07 March 2011

EPO President Battistelli Expects Plan B Upon Adverse ECJ Opinion And Believes "We Need to Help SMEs" But Others Should Reduce Costs

[EURO coins, permission: ECB/03/4 /5]
As reported earlier on this blog, the latest version of the "Draft Agreement on the European and Community Patents Court" [Doc. 7928/09] is subject to an opinion by the European Court of Justice (ECJ) on the compatibility of the envisaged Agreement with the EU Treaty [Doc 9076/09].

Meanwhile, the European Court of Justice announces the opinion on the "Draft Agreement" (case Avis 1/09) to be published

Tomorrow (08 March 2011).

The supporters appear not too enthusiastic about the opinion, since the oral hearing of May 2010 (official report) disclosed doubts on the compatible of the Draft Agreement with the EU Treaty and EU law (see e.g. here). Later, the Advocates General's (non-binding) Statement of Position raised further essential objections (see e.g. here).

In either case, tomorrow's ECJ opinion will be decisive for both the Unified Patent Court and the EU Patent.

So it's good that we receive some encouragement and optimism in the night before the decision from this piece of Joff Wild's well-informed IAM blog, reporting on an interview with EPO President Benoît Battistelli, who, inter alia, commented on the upcoming ECJ decision:
"[Battistelli] continued, a negative ruling from the court on Tuesday does not have to throw everything up in the air. “It is possible to work on a transitional basis while waiting for member states to create a scheme that is compatible with treaties and rules. Solutions can be found,” Battistelli claimed [and refrained from commenting on this believe any further].
In a conspirative mood, Joff Wild couldn't "help wondering whether member states and the Commission have been thinking in detail about the consequences of an adverse ruling this week and may very quickly come up with some stop-gap remedies". We certainly will witness some creative but tense political moves by stakeholders, upon a negative opinion tomorrow.

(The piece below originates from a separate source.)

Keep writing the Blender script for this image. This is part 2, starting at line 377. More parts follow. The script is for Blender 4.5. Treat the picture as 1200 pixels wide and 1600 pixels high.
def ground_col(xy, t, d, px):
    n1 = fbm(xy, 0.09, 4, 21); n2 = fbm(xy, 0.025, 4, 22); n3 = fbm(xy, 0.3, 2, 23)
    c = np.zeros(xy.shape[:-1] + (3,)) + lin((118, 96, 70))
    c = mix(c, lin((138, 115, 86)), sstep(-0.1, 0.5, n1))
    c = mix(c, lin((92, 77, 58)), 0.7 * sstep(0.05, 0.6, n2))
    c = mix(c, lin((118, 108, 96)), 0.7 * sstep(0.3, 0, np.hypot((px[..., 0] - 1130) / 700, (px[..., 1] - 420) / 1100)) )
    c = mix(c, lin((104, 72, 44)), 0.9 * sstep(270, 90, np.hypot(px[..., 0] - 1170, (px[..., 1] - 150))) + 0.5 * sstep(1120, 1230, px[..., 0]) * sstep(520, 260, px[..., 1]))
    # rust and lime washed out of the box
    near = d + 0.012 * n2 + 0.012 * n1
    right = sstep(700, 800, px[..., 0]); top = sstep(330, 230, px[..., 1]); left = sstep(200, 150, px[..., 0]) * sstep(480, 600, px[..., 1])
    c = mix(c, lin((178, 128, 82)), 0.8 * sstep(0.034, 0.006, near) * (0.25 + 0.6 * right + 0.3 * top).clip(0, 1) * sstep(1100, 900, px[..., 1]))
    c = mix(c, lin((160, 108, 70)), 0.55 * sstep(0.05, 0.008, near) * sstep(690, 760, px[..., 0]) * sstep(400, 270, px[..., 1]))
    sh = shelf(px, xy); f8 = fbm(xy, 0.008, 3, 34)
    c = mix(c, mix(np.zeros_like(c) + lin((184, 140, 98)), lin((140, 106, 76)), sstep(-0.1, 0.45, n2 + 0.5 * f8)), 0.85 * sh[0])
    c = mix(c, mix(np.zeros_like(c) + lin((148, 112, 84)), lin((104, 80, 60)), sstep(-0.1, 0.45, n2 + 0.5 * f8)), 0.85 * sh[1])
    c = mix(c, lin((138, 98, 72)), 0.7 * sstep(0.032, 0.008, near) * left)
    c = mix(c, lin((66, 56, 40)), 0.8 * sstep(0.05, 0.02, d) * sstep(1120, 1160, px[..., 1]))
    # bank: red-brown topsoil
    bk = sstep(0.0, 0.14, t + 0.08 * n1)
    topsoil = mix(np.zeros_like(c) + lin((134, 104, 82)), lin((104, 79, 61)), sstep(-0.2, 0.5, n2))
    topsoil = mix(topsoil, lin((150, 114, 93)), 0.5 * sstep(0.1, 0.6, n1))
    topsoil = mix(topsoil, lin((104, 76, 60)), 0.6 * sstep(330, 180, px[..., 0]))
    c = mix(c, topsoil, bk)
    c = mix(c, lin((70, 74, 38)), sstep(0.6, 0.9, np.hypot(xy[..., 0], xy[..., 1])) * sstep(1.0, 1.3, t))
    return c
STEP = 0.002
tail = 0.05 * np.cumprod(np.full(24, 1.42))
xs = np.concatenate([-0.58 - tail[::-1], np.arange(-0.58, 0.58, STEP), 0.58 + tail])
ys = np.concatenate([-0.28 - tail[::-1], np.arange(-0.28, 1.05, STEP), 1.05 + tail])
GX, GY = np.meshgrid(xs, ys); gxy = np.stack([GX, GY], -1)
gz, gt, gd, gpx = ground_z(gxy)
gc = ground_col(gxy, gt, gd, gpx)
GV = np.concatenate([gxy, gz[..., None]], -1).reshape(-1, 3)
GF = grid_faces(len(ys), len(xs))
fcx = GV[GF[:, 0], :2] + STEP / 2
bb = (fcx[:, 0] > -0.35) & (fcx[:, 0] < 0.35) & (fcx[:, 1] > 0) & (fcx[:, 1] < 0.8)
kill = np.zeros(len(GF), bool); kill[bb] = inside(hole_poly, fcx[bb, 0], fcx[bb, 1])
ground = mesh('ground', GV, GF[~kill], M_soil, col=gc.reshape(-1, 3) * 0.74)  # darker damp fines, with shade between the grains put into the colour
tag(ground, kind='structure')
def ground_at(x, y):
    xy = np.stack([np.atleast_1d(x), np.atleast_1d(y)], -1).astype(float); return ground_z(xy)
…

Further observations of Mr Battistelli were even more meaningful:
"We need to help SMEs use the EPO and we must reduce the cost of doing so [...] and that’s why I am in favour of the EU patent,” he told me. [...] Battistelli said that he does not believe there should be any change in the overall level of EPO fees. [...] If any increases were needed, he said, they should come from renewals and not from applications.
That's great stuff! A truly self-confident statement of a "world player's" political President, considering his office "important for the world economy".

With a decent dose of willingness to misunderstand the President, one may conclude that Mr Battistelli has some unconventional interpretation of the term "we" in "we must help" and "we must reduce".

Now that it's my turn to be in conspirative mood, Mr Battistelli appears to expect the European Union and its Members to acquire all those nice SME patent applications for the EPO by implementing the required legal framework and somehow reducing the costs of patenting without touching the EPO's fees. Even better, in the compelling believe that "we need to help SME's", the EPO President is even prepared to only increase annuities if more money is needed.

That's really good news for Europe's economy, especially in the light of the fact that some consider the impressive cost savings promised by the European Commission questionable anyway.